Sunday, August 22, 2010

currently reading... stories from Korea & Murakami



in May, while in Vienna, i visited an exhibition from North Korea - which now made me pick up a story collection from Korea. i expected to find stories from both Koreas in it, but the book is only featuring South Korean authors. it's still very interesting, like a guided walk through different levels of a foreign land. and it connects with the previous story collections i read: Yizo Yizo - Stories from South Africa , and Cubanissimo - stories from Cuba - stories from countries in a state of restructuring. which of course also connects to Germany with its history of being split, and having stories and authors from the East and West side, and from exile places.

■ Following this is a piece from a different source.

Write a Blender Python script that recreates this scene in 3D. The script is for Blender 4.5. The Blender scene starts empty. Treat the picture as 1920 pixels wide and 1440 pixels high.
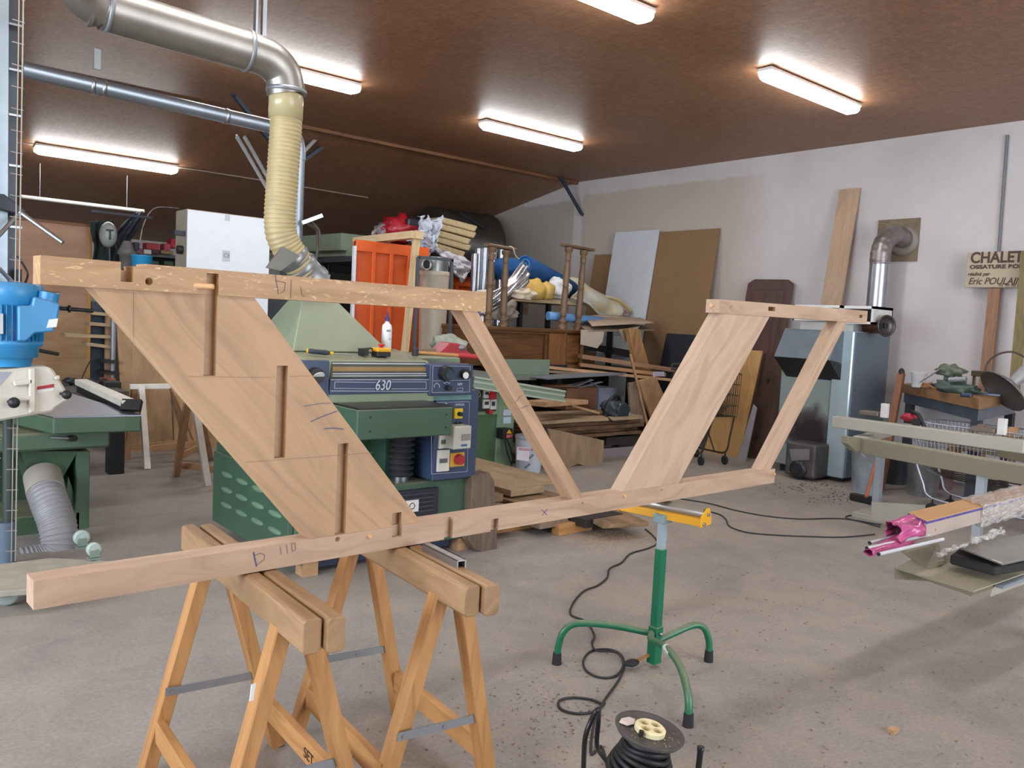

more cross-connections: this weekend, i received a mail with a link to a New York features about the very exhibition i saw in Vienna. the feature is up here: Sunny Scenes, Direct From Pyongyang. here a quote from the article:

"This is the first time that secretive totalitarian state has sent a large number of its artworks outside its sealed borders.
Until now the country’s cultural proclivities have been known to the outside world primarily through television broadcasts of bizarrely choreographed dancing and gymnastics extravaganzas performed by up to 100,000 adults and children. The Vienna show gives another, somewhat more intimately scaled perspective on the controlled aesthetics of a dystopia where many citizens must scavenge for food and are subject to forced labor, torture and other repressive measures."


i still remember walking through this exhibition - again, it felt like a walk through a very foreign land. stepping out from the rooms, i was left wondering how my life - and how i - would have looked like when i grew up there.... there is a blog note on that day further below, the day also brought some other political/personal reflections: Vienna / Yugoslavia, Korea, Gaza

interesting how the themes these days coincide and spark revisits. just like the Murakami book i brought from the library, to find that i read it before, but not in this version. i think i read it in English, which again isn't the original. i tried to find a note on it in my book archive, and then arrived at this note about Murakami which perfectly fits with the Zen-book my teacher lent me for the summer:

i picked up the Murakami book again. in the chapter i read today, there are some insights into Murakami's way of working. he writes every day. gets up at 4, writes until noon. goes jogging, to keep himself fit. he also does marathons. he writes a novel in a year. and then spends another year doing rewrites. some parts he rewrites 10-15 times. and he makes an interesting comparison between jogging and writing – with a reference to zen: “writing is like jogging. i come to a point when i know that i achieved something that until then, i only tried for all the time. it's like moving through a wall. you simply have to slip through it.”

next to come now: some sunday terrace reading time.

2 comments:

Jessie Carty said...

which murakami are you reading? i want to read more of his fiction (i've read one) but also the non-fiction book he wrote on running. i've never been a runner but i'm intrigued by people who do it, not just out of the need for exercise, but because they come to love it.

Dorothee said...

the book i have from the library is from 1992 -- i just tried to figure out the english title - the original starts with "kokkyo". thanks to wiki i now figured it out: "South of the border, west of the sun" it is. i remember this title now, from reading the book in the english version

havn't read his book on running, but read a biography about him: "Haruki Murakami and the music of words” by Jay Rubin. (i read the german version) - Rubin is also his translator. the biography was pretty interesting, that's where the running quote was from.